2 September 2015

Animal noises from around the world: meow

By nonfictioness

For the last in my series of blogs about animal noises around the world I will be examining the meow of a cat:


"Listen, do you want to know a secret" by Lazy Lightning - Flickr. Licensed under CC BY 2.0 via Wikimedia Commons - https://commons.wikimedia.org/wiki/File:Listen,_do_you_want_to_know_a_secret.jpg#/media/File:Listen,_do_you_want_to_know_a_secret.jpg


To end our discussion on onomatopoeic animal sounds we finish with the sound that engenders the most agreement around the world – the ‘miaow’ of a cat. The only thing that tends to differ is the phonetic spelling of the word.

In English two spellings are widely used ‘miaow’ or ‘meow’ both of which can be traced back to the early seventeenth century.  Chambers Dictionary of Etymology demonstrates how the noise has developed. The first recorded imitative sound for a cat is ‘mew’ found in 1596 in Shakespeare’s Henry IV. Then came ‘miau’ found in 1634 and probably deriving from the French ‘miaou’. Finally comes ‘meow’ first recorded in 1873 (although I have found it earlier as ‘mee-ow’ in the 1843 American book New Nursery Songs for all Good Children).

German, Swahili and Portuguese all use ‘miau’ whereas Spanish, Italian and Mandarin use ‘miao’. The French spelling is like a mixture of the two ‘miaou’. In Russian it is ‘miaow’, Danishmiav’ and Swedishmjau’. The Japanese use ‘nyao’ and Greekniaow’. The most creative spelling prize goes to the Filipinos who use ‘ngiyaw’ and the only language to use a slightly different sound is Korean where they use ‘ya-ong’. However, generally here at last is an animal sound that in both written and imitative form is little changed the world over.


As our tour through the animal sounds of the world draws to a close we might consider what we have learned. The imitation of animal sounds are archaic, following no rule or reason, but what we can note is that it is in childhood that these noises are learned and put to most use.

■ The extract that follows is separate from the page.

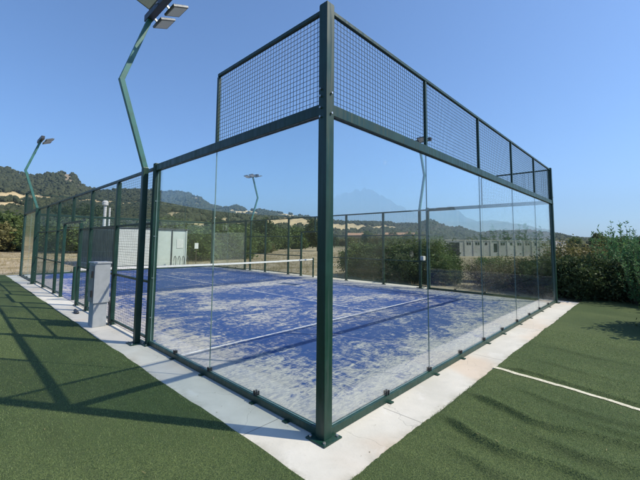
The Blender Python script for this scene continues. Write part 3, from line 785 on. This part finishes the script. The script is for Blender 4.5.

It is from much-loved rhymes and children’s stories that the sounds become regularised and committed to paper, bringing their arbitrary noises into common usage. With the all-pervasive nature of American movies and the globalisation of children’s brands it seems increasingly likely that the quirky linguistic differences in animal sounds may disappear as more children worldwide consume the same stories and a standard is set.